▸ REQUEST
Would you write out the entries below, every one of them, exactly?

▸ DATASET
□ □ □

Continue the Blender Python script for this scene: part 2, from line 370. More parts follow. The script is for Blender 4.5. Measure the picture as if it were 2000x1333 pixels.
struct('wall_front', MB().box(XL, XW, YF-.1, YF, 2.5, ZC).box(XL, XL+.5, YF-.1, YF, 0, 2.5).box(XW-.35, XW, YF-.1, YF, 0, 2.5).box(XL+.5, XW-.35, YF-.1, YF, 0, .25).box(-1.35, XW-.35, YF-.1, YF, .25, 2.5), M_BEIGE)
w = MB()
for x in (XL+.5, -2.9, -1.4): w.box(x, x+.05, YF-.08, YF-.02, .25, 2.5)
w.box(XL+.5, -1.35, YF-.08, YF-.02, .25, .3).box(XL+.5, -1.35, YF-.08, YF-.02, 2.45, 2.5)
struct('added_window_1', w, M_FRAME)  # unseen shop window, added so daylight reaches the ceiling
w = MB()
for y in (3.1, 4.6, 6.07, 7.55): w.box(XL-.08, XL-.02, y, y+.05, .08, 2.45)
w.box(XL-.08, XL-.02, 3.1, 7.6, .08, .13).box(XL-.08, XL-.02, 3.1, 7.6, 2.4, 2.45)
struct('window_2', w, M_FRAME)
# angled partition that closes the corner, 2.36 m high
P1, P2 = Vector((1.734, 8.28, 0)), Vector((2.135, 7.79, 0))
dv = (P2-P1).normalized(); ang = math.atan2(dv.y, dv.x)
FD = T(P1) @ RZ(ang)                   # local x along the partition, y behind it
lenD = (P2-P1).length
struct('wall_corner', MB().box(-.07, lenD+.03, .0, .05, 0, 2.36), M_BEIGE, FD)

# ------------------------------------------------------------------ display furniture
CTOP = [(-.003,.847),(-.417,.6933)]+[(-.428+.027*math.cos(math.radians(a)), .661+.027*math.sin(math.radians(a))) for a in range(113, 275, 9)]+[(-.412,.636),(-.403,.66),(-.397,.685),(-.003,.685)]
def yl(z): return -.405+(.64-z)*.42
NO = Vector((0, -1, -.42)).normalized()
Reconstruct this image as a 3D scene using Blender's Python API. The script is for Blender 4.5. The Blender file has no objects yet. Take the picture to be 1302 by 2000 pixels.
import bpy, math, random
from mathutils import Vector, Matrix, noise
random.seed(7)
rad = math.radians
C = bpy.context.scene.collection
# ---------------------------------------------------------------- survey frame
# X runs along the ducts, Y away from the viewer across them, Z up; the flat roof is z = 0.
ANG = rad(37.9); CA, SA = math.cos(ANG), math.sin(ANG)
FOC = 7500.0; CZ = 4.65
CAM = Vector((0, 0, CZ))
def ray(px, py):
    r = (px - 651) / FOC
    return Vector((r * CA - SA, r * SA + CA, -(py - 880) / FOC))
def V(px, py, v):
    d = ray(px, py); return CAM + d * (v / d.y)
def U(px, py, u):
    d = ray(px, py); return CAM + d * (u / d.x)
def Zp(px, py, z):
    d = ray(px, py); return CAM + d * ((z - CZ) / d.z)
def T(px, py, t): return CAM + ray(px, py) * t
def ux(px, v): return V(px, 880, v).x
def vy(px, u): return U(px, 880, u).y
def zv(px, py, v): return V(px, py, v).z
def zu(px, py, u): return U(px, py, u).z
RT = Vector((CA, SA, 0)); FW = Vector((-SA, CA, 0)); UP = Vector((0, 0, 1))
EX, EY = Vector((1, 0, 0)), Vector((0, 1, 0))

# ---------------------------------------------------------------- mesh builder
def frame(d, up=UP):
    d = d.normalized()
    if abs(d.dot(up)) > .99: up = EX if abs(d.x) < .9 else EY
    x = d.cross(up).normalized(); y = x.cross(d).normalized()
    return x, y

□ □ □

▸ SOLUTION TO THIS TASK
Continue the Blender Python script for this scene: part 2, from line 370. More parts follow. The script is for Blender 4.5. Measure the picture as if it were 2000x1333 pixels.
struct('wall_front', MB().box(XL, XW, YF-.1, YF, 2.5, ZC).box(XL, XL+.5, YF-.1, YF, 0, 2.5).box(XW-.35, XW, YF-.1, YF, 0, 2.5).box(XL+.5, XW-.35, YF-.1, YF, 0, .25).box(-1.35, XW-.35, YF-.1, YF, .25, 2.5), M_BEIGE)
w = MB()
for x in (XL+.5, -2.9, -1.4): w.box(x, x+.05, YF-.08, YF-.02, .25, 2.5)
w.box(XL+.5, -1.35, YF-.08, YF-.02, .25, .3).box(XL+.5, -1.35, YF-.08, YF-.02, 2.45, 2.5)
struct('added_window_1', w, M_FRAME)  # unseen shop window, added so daylight reaches the ceiling
w = MB()
for y in (3.1, 4.6, 6.07, 7.55): w.box(XL-.08, XL-.02, y, y+.05, .08, 2.45)
w.box(XL-.08, XL-.02, 3.1, 7.6, .08, .13).box(XL-.08, XL-.02, 3.1, 7.6, 2.4, 2.45)
struct('window_2', w, M_FRAME)
# angled partition that closes the corner, 2.36 m high
P1, P2 = Vector((1.734, 8.28, 0)), Vector((2.135, 7.79, 0))
dv = (P2-P1).normalized(); ang = math.atan2(dv.y, dv.x)
FD = T(P1) @ RZ(ang)                   # local x along the partition, y behind it
lenD = (P2-P1).length
struct('wall_corner', MB().box(-.07, lenD+.03, .0, .05, 0, 2.36), M_BEIGE, FD)

# ------------------------------------------------------------------ display furniture
CTOP = [(-.003,.847),(-.417,.6933)]+[(-.428+.027*math.cos(math.radians(a)), .661+.027*math.sin(math.radians(a))) for a in range(113, 275, 9)]+[(-.412,.636),(-.403,.66),(-.397,.685),(-.003,.685)]
def yl(z): return -.405+(.64-z)*.42
NO = Vector((0, -1, -.42)).normalized()
Reconstruct this image as a 3D scene using Blender's Python API. The script is for Blender 4.5. The Blender file has no objects yet. Take the picture to be 1302 by 2000 pixels.
import bpy, math, random
from mathutils import Vector, Matrix, noise
random.seed(7)
rad = math.radians
C = bpy.context.scene.collection
# ---------------------------------------------------------------- survey frame
# X runs along the ducts, Y away from the viewer across them, Z up; the flat roof is z = 0.
ANG = rad(37.9); CA, SA = math.cos(ANG), math.sin(ANG)
FOC = 7500.0; CZ = 4.65
CAM = Vector((0, 0, CZ))
def ray(px, py):
    r = (px - 651) / FOC
    return Vector((r * CA - SA, r * SA + CA, -(py - 880) / FOC))
def V(px, py, v):
    d = ray(px, py); return CAM + d * (v / d.y)
def U(px, py, u):
    d = ray(px, py); return CAM + d * (u / d.x)
def Zp(px, py, z):
    d = ray(px, py); return CAM + d * ((z - CZ) / d.z)
def T(px, py, t): return CAM + ray(px, py) * t
def ux(px, v): return V(px, 880, v).x
def vy(px, u): return U(px, 880, u).y
def zv(px, py, v): return V(px, py, v).z
def zu(px, py, u): return U(px, py, u).z
RT = Vector((CA, SA, 0)); FW = Vector((-SA, CA, 0)); UP = Vector((0, 0, 1))
EX, EY = Vector((1, 0, 0)), Vector((0, 1, 0))

# ---------------------------------------------------------------- mesh builder
def frame(d, up=UP):
    d = d.normalized()
    if abs(d.dot(up)) > .99: up = EX if abs(d.x) < .9 else EY
    x = d.cross(up).normalized(); y = x.cross(d).normalized()
    return x, y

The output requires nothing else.